Quapaw Nation’s Saracen Casino Open for Business in Arkansas

The 200,000-square-foot Saracen Casino opened to the public on October 20, 2020. (Saracen Casino) 

The largest commercial project in the state of Arkansas opened its doors this month — and it’s owned by the Quapaw Nation of Oklahoma.

Arkansas Governor William Asa Hutchinson II was present to celebrate the completion and debut of the 200,000-square-foot Saracen Casino on October 20th. The new venue is a workforce builder, currently employing 700, with plans to add another 100 employees soon. 

Once the resort, featuring more than 300 rooms, a pool, and convention center, starts accepting guests, Saracen will employ roughly 1,100 employees.

While the Quapaw Nation doesn’t offer sports betting at its casinos in Oklahoma, patrons started placing bets on sporting events at its Saracen Casino Annex in Pine Bluff, Arkansas, in October 2019. The 15,000-square-foot annex, connected to the Saracen Q Store, was a temporary pop-up while Saracen Casino was under construction, with kiosks that permitted smaller wagers with maximum bets of $500.

The new Saracen Casino boasts 80,000 square feet of gaming space with more than 2,000 slot machines, 30 gaming tables, a sportsbook, and a poker room. 

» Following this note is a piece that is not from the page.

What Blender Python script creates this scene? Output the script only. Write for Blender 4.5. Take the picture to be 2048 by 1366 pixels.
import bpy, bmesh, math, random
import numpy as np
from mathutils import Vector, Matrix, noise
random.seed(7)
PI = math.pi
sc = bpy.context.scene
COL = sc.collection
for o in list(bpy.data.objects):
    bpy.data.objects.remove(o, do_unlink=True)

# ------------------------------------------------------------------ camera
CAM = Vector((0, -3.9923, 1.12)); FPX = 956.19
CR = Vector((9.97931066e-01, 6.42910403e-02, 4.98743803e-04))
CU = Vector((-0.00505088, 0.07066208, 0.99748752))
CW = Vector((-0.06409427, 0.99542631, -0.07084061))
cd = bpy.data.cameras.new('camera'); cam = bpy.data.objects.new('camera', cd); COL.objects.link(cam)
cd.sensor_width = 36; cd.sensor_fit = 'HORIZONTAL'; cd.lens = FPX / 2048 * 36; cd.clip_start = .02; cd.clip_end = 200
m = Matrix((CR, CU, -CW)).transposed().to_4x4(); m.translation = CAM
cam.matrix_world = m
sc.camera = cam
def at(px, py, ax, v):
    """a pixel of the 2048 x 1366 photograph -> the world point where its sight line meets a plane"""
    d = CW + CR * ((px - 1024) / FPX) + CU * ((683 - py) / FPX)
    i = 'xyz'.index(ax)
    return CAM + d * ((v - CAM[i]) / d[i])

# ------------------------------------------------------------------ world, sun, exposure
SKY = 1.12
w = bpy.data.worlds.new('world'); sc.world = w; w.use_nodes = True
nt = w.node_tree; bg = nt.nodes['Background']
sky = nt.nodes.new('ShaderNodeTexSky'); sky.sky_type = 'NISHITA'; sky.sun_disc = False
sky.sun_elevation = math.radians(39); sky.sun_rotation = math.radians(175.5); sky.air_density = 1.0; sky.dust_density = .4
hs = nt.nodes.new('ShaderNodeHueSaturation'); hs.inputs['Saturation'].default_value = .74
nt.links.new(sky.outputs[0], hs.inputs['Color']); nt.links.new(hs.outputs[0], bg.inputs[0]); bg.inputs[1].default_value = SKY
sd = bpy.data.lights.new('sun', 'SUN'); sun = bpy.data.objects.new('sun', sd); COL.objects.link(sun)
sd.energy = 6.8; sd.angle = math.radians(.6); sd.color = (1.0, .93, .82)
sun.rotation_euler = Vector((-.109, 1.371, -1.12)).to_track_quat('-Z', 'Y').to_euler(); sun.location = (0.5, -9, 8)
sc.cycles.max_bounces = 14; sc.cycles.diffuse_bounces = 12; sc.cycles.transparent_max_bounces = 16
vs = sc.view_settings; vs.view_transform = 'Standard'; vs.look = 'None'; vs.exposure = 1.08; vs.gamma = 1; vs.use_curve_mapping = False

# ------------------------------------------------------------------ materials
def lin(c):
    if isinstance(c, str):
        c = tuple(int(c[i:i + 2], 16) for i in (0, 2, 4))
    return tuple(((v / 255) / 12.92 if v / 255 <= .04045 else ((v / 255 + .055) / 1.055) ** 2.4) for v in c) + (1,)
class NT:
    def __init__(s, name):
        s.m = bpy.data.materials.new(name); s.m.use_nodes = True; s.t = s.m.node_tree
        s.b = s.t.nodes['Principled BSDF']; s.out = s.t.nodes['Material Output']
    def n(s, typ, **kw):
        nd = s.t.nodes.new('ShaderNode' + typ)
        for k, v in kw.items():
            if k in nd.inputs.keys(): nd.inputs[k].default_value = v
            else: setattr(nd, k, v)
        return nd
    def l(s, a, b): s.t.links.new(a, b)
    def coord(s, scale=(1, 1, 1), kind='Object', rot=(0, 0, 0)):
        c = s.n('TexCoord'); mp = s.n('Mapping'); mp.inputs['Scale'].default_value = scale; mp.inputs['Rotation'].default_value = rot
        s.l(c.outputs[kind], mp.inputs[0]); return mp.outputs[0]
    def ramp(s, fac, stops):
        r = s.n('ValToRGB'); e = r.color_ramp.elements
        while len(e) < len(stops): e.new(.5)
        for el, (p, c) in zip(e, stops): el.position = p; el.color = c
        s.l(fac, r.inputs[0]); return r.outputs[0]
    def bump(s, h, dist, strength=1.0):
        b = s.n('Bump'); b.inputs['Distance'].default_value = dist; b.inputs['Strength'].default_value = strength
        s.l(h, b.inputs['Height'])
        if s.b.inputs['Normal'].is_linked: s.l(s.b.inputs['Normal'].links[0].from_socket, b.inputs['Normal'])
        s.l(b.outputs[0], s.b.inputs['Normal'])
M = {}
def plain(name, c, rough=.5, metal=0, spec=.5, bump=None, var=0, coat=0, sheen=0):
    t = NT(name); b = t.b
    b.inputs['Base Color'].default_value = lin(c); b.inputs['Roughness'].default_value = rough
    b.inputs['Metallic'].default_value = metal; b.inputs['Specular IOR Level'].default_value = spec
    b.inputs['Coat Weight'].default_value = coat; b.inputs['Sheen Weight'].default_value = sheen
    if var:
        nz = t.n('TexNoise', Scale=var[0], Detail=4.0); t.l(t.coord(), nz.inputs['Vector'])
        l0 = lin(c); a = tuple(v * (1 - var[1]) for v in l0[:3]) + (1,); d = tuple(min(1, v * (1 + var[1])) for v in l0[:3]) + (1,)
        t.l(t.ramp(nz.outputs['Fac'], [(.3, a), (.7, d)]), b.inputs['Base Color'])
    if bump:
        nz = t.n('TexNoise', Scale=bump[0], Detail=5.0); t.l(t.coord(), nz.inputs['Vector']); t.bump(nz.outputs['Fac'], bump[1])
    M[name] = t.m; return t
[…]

READ MORE: Sports Betting Is Live at the Quapaw Nation’s Saracen Casino Annex in Arkansas

Masks are required to enter the casino, and guests will have their temperatures taken upon entering the casino. Slot machines have plexiglass dividers and table games have limited seating. Saracen Casino is open daily 9 a.m. to 2 a.m.

Saracen Casino Resort is the Quapaw Nation’s third gaming operation. The Tribe additionally owns and operates Downstream Casino Resort in Quapaw, Oklahoma, and Quapaw Casino in Miami, Oklahoma.

Today headquartered in Quapaw in Ottawa County, Oklahoma, on a 13,000-acre Tribal jurisdictional area, the Quapaw people inhabited Arkansas before forced relocation to Oklahoma in the 1830s. The casino is named after revered Quapaw Tribal leader, Chief Saracen, who was laid to rest in Pine Bluff in 1832 at age 97.